GOAL
Write out the lines from the top of the material through the line with "scene.render.resolution_x = 768;", exactly and with nothing added.

DATA EXCERPT
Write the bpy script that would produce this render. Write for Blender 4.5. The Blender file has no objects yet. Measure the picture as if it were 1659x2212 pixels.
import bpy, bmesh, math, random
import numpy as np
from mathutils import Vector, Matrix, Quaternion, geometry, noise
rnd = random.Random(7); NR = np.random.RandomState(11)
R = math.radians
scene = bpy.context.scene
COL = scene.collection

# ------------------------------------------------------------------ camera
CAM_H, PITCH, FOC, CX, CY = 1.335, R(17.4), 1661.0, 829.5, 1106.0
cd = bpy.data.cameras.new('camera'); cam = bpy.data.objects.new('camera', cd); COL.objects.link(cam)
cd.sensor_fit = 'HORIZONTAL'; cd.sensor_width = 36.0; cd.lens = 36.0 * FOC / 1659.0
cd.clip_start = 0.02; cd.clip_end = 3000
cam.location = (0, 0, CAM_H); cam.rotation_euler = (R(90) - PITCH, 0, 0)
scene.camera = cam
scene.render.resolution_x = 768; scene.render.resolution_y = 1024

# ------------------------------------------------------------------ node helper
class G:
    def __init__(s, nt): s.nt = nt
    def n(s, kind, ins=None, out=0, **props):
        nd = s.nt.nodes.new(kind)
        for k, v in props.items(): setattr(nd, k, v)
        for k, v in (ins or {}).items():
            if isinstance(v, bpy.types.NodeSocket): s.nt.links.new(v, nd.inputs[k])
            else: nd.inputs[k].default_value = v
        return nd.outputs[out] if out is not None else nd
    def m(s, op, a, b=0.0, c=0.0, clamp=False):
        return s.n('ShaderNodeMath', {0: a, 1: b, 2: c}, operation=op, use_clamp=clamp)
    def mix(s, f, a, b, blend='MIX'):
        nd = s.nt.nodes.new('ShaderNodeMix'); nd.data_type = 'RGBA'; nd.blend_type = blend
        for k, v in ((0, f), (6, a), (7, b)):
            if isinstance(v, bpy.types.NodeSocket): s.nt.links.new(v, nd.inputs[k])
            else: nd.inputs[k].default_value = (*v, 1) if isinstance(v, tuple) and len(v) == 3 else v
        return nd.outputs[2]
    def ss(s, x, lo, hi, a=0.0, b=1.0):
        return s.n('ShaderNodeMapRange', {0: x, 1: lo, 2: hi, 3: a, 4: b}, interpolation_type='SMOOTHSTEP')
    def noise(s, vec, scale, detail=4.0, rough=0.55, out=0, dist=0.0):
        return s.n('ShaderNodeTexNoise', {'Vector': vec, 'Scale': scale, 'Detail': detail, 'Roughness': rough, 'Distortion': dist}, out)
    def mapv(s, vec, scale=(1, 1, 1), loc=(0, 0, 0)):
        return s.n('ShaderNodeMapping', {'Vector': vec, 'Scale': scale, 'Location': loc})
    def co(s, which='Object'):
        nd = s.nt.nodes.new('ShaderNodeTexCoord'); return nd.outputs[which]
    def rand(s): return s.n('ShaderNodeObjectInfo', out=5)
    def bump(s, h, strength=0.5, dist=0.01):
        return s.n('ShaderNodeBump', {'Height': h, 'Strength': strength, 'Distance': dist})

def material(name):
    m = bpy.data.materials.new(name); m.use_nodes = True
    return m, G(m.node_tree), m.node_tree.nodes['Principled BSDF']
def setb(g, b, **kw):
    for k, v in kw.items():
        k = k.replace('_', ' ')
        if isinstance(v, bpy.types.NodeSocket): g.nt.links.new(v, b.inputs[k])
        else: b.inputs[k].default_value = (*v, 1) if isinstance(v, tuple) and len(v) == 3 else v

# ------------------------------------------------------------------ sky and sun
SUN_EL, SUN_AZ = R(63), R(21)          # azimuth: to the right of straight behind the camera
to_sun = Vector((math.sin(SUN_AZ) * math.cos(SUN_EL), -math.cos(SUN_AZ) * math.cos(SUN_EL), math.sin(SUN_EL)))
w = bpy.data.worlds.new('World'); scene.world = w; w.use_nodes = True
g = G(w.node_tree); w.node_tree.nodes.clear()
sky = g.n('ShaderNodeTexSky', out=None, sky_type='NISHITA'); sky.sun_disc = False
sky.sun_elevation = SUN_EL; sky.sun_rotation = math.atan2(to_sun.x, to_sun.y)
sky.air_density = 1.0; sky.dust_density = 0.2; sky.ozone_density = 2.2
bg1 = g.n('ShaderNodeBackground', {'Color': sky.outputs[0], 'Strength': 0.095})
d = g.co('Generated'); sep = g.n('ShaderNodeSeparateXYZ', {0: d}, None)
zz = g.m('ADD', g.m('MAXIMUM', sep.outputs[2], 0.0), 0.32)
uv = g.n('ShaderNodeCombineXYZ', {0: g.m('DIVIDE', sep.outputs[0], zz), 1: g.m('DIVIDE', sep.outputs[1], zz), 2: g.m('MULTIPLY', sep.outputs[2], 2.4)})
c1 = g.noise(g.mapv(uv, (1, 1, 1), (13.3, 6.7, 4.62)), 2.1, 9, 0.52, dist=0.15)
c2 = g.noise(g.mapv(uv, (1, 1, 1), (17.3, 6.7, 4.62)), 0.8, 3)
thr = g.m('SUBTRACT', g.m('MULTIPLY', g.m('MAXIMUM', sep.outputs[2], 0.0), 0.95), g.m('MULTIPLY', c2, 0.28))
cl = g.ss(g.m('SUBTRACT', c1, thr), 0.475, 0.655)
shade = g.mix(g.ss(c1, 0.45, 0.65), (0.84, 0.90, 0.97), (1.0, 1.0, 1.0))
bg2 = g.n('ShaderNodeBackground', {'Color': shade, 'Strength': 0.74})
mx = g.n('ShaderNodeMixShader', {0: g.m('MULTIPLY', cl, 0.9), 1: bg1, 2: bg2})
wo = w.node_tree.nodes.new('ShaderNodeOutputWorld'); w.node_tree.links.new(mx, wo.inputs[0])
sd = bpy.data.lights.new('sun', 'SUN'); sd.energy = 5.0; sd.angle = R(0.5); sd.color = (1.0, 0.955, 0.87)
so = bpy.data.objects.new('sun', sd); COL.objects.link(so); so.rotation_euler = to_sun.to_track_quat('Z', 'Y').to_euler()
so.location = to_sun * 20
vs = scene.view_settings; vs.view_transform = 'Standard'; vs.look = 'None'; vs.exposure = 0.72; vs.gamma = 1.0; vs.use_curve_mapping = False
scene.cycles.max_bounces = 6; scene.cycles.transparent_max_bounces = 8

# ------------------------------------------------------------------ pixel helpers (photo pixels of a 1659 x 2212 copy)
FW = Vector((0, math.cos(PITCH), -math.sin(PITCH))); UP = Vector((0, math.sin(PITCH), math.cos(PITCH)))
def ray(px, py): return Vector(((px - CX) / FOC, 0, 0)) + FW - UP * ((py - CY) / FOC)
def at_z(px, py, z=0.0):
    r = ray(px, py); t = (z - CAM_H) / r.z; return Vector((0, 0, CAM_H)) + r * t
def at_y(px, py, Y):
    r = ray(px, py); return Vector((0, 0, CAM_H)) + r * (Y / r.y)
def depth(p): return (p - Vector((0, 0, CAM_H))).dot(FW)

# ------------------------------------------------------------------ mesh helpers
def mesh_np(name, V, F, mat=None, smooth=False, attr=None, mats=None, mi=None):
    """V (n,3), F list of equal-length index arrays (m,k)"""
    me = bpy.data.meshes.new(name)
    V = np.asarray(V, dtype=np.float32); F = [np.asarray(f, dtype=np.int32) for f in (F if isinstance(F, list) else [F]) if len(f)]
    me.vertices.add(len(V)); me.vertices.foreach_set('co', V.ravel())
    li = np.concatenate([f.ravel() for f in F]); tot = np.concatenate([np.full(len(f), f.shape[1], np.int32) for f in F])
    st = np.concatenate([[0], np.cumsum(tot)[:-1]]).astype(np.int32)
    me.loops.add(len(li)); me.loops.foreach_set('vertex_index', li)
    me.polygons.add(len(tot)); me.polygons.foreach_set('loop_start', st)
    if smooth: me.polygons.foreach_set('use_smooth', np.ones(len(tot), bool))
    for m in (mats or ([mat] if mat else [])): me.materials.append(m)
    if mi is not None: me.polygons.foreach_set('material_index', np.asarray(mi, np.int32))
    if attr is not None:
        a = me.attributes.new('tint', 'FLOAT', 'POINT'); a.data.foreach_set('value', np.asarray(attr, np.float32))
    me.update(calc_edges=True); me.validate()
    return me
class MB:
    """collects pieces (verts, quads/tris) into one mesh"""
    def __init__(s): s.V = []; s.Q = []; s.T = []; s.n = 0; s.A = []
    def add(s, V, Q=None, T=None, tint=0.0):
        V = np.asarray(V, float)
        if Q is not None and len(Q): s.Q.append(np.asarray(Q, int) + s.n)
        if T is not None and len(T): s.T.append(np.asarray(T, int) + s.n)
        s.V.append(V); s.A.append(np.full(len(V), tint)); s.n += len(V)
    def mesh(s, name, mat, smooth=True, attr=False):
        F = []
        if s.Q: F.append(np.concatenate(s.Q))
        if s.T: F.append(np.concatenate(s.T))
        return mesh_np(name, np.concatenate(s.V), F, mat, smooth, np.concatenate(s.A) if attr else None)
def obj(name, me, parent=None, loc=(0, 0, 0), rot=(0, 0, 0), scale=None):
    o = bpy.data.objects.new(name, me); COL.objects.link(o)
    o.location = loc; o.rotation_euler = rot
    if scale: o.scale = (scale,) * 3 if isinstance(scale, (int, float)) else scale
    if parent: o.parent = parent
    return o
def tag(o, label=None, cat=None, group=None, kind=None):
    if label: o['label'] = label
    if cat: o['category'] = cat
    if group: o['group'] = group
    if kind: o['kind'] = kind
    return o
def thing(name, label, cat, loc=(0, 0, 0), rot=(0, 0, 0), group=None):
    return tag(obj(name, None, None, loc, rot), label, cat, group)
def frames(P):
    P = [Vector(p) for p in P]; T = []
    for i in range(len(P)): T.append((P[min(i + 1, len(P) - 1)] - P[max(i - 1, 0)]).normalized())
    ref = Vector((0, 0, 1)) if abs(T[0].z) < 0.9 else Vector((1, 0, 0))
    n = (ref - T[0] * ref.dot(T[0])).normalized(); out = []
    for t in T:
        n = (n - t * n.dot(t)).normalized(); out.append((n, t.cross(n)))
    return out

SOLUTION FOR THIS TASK
Write the bpy script that would produce this render. Write for Blender 4.5. The Blender file has no objects yet. Measure the picture as if it were 1659x2212 pixels.
import bpy, bmesh, math, random
import numpy as np
from mathutils import Vector, Matrix, Quaternion, geometry, noise
rnd = random.Random(7); NR = np.random.RandomState(11)
R = math.radians
scene = bpy.context.scene
COL = scene.collection

# ------------------------------------------------------------------ camera
CAM_H, PITCH, FOC, CX, CY = 1.335, R(17.4), 1661.0, 829.5, 1106.0
cd = bpy.data.cameras.new('camera'); cam = bpy.data.objects.new('camera', cd); COL.objects.link(cam)
cd.sensor_fit = 'HORIZONTAL'; cd.sensor_width = 36.0; cd.lens = 36.0 * FOC / 1659.0
cd.clip_start = 0.02; cd.clip_end = 3000
cam.location = (0, 0, CAM_H); cam.rotation_euler = (R(90) - PITCH, 0, 0)
scene.camera = cam
scene.render.resolution_x = 768; scene.render.resolution_y = 1024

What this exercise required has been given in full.